On reported basis, NIM % IEA at 3.65% (-1bp QoQ) and net interest margin % assets at 3.46% (-1bp QoQ) remained largely stable QoQ supported by-

  1. asset sales of lower yielding portfolios;

  2. lower corporate mix (- 100bps QoQ);

  3. partly offset by the drag from excess liquidity on the balance sheet due to the asset sales.

Going forward, margins will remain stable supported by improving retail mix and substitution of eHDFCL’s borrowings on maturity by customer deposits.

What we don’t like: Net interest income growth (1% QoQ, 10% YoY) was subdued mainly due to lower loan growth.

SBI: Earnings trend above estimates on lower opex, asset quality broadly stable. (Buy)

Guidance: FY25 loan growth 14-16%. Deposit growth 10% (revised from 8% earlier). Global NIM between 3.2-3.4% (H1: 3.31%). Wage bill to decline to Rs 650 billion-700 billion (FY24: 712 billion, H1: 302 billion).
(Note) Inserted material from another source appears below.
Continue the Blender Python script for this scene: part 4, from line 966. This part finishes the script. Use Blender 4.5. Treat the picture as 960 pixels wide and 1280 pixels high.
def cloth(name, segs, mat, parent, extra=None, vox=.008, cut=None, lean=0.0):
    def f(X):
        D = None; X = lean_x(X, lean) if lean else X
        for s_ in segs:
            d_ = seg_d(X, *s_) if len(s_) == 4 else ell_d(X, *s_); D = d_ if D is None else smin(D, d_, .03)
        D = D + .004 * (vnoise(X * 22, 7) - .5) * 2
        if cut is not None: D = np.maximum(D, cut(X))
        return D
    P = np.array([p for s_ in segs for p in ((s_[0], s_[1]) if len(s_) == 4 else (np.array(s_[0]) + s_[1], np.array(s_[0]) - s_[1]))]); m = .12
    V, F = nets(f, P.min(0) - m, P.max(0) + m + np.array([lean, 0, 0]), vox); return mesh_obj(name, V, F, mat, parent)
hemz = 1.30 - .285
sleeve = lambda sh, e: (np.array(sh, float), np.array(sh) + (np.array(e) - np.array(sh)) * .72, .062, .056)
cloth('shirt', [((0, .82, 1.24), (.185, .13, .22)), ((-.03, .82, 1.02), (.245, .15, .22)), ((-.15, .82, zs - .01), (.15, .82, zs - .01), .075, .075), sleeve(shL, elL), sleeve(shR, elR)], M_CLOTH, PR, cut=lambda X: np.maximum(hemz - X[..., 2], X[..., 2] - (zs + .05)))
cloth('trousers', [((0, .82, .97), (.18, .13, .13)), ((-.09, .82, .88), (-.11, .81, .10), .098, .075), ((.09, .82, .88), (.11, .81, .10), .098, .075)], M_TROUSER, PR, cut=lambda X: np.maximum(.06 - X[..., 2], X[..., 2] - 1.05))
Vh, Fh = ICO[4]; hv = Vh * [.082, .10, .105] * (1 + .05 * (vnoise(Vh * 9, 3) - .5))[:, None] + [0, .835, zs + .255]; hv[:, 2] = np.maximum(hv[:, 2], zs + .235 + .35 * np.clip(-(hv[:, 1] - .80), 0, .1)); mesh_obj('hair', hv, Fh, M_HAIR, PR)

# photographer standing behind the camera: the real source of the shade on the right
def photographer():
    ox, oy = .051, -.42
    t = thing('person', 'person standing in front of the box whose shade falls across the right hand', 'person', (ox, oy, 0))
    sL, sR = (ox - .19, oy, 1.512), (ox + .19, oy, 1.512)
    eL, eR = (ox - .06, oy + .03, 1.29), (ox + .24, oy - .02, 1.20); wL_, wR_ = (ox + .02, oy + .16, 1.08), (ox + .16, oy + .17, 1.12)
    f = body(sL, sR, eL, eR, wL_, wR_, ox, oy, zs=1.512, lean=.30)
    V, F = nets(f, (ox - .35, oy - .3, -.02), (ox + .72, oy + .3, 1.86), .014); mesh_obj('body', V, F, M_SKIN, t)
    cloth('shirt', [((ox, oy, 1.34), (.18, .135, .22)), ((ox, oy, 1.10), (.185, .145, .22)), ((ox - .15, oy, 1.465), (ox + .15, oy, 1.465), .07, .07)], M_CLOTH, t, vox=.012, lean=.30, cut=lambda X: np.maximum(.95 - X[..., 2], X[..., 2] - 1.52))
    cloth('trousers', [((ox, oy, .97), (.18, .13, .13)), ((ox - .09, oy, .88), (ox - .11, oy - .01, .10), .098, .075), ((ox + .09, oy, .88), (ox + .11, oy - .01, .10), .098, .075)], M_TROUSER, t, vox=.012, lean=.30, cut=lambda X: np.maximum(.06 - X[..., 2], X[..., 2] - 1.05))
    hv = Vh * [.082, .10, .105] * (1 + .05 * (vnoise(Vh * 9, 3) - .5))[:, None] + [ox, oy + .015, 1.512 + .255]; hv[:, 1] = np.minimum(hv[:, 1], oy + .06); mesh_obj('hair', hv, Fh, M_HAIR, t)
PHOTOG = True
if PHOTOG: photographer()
What we like: For FY25, SBI Bank continued to guide for 14-16% loan growth with-

  1. unsecured xpress credit growth to be stronger in H2 versus H1 due to strong festive demand and process improvements;

  2. double digit growth in corporate credit (H1: 18% YoY, 2% ytd) with strong project pipeline which has increased to Rs 6 trillion versus usual trend of Rs 4-4.5 trillion and higher utilization of working capital limits. With H2 being seasonally strong and ytd trends (4% ytd deposit growth) remaining reasonable, FY25 deposit growth guidance increased to ~10% from 8% earlier.

Bank maintained FY25 guidance stable NIMs around current levels of 3.31% (+/-10bps) as –

  1. deposit costs have peaked;

  2. impact of likely policy rate cuts by H2 end, to be offset by pass-through of MCLR hikes viz. 30bps 1 year MCLR hike in H1. Q2 hikes to be effective from Dec’24;

  3. improved credit yields from better pricing negotiations in corporate credit and higher SME growth led by digitization initiatives.

H1 run-rate of Rs 302 billion is trending lower than FY25 employee cost guidance of Rs 650-700 billion (2-10% YoY decline) due to write-back of actuarial provisions on pension liability from MTM gains. H1 FY25 credit costs of 43 bps (Q2: 38 bp) was within FY25 guidance of 50 bps. Q3 credit costs to be less than 40 bps. Q3 slippage ratio to be <60bps (Q2/H1: 51 bp/68 bp).

What we don’t like:

Domestic advances growth was muted at 3.2% ytd due to weak growth in large corporate (2% ytd) and retail credit 3% ytd due to weakness in auto loans (1% ytd) and unsecured xpress credit (-2% ytd).

On H1 FY25 basis, reported domestic NIM declined to 3.31% (- 12bps ytd) due to deposit cost increase of +22bps ytd and yield on advances decline of -4bps ytd which was partly offset by higher investment yields (+21bps ytd).